Au moment d’examiner la vision structurante et l’esprit du projet de loi qui leur a été soumis, puis de formuler des observations et propositions à son sujet, les instances du Conseil ont constamment gardé à l’esprit la vocation et les finalités d’un tel texte, tant pour le fonctionnement actuel de l’enseignement supérieur que pour ses évolutions à venir, à court comme à long terme. Elles ont également souligné son rôle déterminant dans la formation et la qualification des générations d’étudiants, dans le soutien à la production de savoirs scientifiques et technologiques, ainsi que dans le rayonnement du Maroc sur la scène internationale. Un rôle qui s’inscrit pleinement dans la finalité ultime de tout système éducatif, quel qu’en soit le niveau, à savoir contribuer à la promotion de l’individu et de la société.
Mesdames et Messieurs,
Telles sont quelques-unes des idées et des fondements que j’ai souhaité mettre en exergue dans cette allocution d’ouverture. Elles me semblent incarner l’esprit et la philosophie qui devraient guider notre approche du projet de loi en préparation.

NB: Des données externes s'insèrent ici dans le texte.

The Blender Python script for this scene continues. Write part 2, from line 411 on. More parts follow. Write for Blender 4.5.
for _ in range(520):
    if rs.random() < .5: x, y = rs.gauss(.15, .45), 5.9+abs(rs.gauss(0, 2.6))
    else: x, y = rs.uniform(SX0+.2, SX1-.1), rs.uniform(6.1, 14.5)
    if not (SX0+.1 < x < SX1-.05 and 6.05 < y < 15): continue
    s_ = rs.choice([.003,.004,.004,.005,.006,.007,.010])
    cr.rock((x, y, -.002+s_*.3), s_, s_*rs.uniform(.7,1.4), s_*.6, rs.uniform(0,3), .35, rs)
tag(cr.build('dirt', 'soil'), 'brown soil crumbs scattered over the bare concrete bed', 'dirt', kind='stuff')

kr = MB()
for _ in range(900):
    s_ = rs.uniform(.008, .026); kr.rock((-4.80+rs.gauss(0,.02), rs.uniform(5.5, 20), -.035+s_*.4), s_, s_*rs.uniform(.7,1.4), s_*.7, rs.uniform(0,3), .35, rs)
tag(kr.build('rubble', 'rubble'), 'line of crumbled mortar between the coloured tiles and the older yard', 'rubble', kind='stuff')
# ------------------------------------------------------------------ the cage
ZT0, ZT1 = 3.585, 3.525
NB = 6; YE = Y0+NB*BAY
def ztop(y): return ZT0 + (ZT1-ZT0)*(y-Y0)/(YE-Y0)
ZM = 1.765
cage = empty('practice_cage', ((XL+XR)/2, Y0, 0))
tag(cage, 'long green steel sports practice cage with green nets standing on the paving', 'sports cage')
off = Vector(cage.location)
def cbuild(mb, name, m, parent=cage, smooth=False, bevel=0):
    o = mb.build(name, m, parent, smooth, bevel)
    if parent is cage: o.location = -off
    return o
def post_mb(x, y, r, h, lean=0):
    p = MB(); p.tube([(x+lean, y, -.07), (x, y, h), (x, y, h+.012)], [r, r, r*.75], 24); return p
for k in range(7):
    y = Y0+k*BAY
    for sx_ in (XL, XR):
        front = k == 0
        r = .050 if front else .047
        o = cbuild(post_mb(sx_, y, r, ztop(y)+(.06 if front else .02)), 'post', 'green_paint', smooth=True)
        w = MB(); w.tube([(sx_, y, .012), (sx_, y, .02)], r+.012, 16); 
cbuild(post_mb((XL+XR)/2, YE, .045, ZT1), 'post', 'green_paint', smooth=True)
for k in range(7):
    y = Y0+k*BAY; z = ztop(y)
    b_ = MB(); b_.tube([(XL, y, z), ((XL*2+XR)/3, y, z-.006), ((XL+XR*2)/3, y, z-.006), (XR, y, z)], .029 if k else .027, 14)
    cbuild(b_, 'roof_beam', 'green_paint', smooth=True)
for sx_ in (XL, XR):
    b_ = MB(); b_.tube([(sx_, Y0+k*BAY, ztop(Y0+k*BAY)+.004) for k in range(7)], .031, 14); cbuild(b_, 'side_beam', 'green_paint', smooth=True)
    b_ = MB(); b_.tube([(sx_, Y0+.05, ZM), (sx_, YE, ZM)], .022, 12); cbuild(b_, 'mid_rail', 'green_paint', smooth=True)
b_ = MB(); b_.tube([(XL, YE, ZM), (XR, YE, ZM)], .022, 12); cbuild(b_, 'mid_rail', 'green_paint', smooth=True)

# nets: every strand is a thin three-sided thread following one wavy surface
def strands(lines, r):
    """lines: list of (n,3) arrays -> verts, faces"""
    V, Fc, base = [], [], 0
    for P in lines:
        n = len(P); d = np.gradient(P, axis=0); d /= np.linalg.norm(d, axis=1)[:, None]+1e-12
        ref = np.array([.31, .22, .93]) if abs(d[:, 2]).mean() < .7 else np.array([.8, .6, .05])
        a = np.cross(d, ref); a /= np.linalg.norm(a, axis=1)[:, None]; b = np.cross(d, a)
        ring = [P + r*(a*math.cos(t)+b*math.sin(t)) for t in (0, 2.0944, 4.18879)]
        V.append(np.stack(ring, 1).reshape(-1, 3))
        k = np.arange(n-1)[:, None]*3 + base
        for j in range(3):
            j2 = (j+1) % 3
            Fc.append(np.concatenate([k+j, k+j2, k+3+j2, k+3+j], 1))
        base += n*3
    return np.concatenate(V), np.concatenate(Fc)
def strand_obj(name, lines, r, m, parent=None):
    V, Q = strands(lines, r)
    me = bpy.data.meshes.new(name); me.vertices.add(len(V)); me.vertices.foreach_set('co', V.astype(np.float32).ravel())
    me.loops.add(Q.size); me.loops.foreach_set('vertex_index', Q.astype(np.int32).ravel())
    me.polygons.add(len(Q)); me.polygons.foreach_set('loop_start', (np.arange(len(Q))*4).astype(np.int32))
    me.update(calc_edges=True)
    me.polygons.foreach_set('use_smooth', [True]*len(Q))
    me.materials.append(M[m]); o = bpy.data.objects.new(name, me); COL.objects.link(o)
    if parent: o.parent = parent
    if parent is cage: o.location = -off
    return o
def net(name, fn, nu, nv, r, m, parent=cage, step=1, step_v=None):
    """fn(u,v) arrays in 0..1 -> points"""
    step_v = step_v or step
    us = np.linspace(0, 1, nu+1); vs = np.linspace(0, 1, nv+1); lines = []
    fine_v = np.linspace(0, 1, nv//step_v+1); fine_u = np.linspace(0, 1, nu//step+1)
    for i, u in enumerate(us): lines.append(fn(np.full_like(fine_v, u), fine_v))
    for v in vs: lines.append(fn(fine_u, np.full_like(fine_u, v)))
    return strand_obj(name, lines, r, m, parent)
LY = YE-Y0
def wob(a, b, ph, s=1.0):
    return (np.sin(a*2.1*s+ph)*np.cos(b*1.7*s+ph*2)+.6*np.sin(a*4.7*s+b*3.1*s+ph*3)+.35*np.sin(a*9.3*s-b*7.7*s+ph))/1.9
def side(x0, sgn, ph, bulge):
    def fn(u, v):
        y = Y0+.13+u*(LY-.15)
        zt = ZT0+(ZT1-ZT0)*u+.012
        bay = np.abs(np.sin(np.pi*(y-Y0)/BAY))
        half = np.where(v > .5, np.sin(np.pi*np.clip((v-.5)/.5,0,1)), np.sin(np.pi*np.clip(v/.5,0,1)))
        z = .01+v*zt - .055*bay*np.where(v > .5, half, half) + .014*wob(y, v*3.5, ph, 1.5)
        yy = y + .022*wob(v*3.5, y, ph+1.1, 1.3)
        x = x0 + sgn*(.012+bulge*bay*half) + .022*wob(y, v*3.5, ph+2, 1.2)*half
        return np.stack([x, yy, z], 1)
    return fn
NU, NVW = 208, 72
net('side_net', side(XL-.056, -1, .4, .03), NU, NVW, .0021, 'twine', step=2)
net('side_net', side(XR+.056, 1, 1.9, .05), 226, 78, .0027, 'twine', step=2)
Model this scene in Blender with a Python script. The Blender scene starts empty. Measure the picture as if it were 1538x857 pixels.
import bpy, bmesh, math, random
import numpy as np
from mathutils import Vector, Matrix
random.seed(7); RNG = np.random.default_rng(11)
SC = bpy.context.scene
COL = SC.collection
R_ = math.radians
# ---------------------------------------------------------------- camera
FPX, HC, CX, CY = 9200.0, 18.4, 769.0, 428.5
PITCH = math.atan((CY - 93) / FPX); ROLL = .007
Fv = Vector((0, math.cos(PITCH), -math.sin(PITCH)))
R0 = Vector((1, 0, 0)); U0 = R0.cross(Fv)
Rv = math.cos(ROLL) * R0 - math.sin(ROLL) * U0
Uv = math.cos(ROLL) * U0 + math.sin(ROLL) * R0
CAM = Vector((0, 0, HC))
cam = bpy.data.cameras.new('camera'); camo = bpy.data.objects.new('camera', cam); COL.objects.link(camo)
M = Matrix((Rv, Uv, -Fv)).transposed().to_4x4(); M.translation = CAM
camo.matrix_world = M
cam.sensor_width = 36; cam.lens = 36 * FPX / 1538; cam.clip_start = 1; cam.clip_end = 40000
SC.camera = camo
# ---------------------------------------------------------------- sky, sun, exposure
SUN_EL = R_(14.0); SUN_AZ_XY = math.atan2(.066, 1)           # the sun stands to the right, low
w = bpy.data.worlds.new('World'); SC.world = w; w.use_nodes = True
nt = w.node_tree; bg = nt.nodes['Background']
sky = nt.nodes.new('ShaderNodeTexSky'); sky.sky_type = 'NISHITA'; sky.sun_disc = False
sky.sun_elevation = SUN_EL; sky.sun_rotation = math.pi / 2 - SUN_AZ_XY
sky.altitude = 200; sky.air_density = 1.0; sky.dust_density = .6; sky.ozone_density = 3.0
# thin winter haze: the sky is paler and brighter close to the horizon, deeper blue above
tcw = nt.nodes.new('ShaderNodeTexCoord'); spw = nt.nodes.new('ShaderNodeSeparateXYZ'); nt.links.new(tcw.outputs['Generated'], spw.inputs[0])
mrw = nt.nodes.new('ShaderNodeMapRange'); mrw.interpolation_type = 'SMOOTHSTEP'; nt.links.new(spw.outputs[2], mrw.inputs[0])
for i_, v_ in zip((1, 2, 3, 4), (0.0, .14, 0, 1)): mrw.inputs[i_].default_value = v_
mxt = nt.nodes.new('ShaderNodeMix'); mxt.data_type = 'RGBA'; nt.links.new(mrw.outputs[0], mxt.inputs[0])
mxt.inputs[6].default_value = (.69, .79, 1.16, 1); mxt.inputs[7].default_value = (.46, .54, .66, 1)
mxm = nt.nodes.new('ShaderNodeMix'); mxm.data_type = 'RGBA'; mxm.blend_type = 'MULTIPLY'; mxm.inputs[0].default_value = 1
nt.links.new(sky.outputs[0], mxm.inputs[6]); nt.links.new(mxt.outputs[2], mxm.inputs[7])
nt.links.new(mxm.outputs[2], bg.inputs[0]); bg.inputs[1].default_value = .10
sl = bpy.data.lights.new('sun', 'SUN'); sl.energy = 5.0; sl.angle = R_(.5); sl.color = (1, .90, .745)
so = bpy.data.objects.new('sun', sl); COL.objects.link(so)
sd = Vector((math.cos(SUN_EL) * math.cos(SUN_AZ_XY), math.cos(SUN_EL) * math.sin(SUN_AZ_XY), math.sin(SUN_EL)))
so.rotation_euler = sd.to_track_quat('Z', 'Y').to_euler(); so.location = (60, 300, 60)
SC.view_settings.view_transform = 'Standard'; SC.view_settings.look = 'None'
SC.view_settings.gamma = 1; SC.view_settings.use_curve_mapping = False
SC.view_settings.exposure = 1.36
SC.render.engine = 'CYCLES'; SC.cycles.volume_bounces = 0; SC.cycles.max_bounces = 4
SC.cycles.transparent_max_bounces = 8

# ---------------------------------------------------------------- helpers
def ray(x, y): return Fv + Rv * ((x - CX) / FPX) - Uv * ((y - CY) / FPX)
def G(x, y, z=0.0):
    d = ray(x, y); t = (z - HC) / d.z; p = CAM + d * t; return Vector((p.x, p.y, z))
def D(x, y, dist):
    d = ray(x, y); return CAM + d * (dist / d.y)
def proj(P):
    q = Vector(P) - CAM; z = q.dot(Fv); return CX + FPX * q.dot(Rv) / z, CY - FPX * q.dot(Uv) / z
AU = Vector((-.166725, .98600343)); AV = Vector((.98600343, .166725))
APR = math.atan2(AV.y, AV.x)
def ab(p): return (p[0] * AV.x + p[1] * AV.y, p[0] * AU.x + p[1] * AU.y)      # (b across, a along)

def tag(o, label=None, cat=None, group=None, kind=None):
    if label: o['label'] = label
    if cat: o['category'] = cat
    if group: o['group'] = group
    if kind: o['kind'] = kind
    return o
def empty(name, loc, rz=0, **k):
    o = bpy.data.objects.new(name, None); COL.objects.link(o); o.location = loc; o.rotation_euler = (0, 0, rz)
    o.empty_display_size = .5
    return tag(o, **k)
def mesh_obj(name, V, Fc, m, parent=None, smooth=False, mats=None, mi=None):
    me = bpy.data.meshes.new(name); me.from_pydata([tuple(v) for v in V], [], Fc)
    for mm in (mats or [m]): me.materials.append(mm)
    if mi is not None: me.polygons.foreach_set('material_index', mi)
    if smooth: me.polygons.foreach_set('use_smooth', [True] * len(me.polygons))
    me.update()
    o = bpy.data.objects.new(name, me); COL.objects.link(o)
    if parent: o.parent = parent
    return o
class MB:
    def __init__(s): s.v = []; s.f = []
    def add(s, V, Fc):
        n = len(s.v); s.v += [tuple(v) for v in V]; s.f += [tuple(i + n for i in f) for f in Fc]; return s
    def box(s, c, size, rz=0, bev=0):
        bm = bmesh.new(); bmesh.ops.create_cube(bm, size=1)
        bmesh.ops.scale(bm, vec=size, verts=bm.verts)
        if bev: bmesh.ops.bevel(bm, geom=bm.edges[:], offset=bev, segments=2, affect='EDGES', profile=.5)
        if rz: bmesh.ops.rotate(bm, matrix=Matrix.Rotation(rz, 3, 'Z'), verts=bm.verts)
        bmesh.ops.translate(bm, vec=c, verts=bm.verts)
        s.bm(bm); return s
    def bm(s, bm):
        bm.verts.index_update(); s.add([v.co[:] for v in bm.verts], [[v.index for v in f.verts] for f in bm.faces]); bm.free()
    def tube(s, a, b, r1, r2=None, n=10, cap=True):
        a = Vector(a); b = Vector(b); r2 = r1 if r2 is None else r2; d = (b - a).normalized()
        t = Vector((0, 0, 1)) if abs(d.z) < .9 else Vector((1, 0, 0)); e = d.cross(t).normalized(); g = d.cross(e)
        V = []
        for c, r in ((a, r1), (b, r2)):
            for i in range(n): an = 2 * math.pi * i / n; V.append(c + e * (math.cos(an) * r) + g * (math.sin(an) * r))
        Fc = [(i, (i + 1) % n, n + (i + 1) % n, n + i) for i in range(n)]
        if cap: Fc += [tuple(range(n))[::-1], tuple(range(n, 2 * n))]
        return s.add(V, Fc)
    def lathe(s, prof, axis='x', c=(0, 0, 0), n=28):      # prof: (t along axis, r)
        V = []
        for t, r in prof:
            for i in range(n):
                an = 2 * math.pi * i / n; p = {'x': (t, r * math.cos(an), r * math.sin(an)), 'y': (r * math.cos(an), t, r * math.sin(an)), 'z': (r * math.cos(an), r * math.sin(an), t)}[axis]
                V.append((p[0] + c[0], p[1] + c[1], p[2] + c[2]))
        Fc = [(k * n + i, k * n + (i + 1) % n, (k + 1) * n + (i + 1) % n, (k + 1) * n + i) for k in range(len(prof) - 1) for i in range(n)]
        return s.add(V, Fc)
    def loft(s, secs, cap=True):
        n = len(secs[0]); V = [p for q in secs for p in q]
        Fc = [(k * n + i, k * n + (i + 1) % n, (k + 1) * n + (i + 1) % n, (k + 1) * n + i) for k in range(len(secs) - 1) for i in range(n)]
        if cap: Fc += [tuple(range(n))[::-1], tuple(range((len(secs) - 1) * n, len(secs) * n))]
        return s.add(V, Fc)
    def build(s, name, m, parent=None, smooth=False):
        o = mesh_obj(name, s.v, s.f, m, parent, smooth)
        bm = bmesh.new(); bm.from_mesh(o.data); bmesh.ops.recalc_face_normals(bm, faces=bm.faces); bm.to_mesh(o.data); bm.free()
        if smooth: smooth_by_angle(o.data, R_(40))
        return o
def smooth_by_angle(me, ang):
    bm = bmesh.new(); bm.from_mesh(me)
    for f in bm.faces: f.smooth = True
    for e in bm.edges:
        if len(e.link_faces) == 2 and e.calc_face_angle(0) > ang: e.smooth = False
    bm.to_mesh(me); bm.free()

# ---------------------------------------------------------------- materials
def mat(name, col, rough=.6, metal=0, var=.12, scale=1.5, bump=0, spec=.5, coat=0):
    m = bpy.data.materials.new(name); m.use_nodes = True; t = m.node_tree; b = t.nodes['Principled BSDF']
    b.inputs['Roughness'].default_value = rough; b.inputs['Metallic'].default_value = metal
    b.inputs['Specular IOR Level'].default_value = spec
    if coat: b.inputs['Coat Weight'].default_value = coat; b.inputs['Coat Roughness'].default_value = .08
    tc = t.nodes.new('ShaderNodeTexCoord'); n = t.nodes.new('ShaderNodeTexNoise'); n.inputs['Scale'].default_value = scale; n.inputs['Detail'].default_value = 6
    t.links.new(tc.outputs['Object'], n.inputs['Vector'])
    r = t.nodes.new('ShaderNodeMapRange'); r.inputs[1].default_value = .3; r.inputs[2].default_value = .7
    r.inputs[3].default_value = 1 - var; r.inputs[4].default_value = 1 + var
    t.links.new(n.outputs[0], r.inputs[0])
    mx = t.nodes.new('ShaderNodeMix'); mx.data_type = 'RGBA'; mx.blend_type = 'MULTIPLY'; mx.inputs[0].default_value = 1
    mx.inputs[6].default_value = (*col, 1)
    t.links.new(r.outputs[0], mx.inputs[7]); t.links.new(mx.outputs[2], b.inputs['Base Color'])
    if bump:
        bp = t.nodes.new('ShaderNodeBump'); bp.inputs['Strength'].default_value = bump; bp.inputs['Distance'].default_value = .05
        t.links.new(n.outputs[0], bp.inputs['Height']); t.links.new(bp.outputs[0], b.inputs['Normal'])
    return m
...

Un projet qui vise à repenser en profondeur l’organisation, la structuration et la gouvernance de l’enseignement supérieur, de la recherche scientifique et de l’innovation. Il entend également revisiter son modèle pédagogique, ses modes de financement, ses mécanismes d’évaluation, ainsi que ses liens avec le secteur privé et l’ensemble du tissu économique et social. Il s’agit, à travers cette ambition, d’ouvrir un horizon nouveau, plus sûr et empreint de confiance.
Je forme enfin le vœu que les travaux de cette session soient couronnés de succès, et qu’ils nous permettent de franchir une nouvelle étape constructive dans le cheminement du Conseil, dans l’accomplissement de ses missions et dans le renforcement de son positionnement institutionnel.
Je vous remercie de votre attention.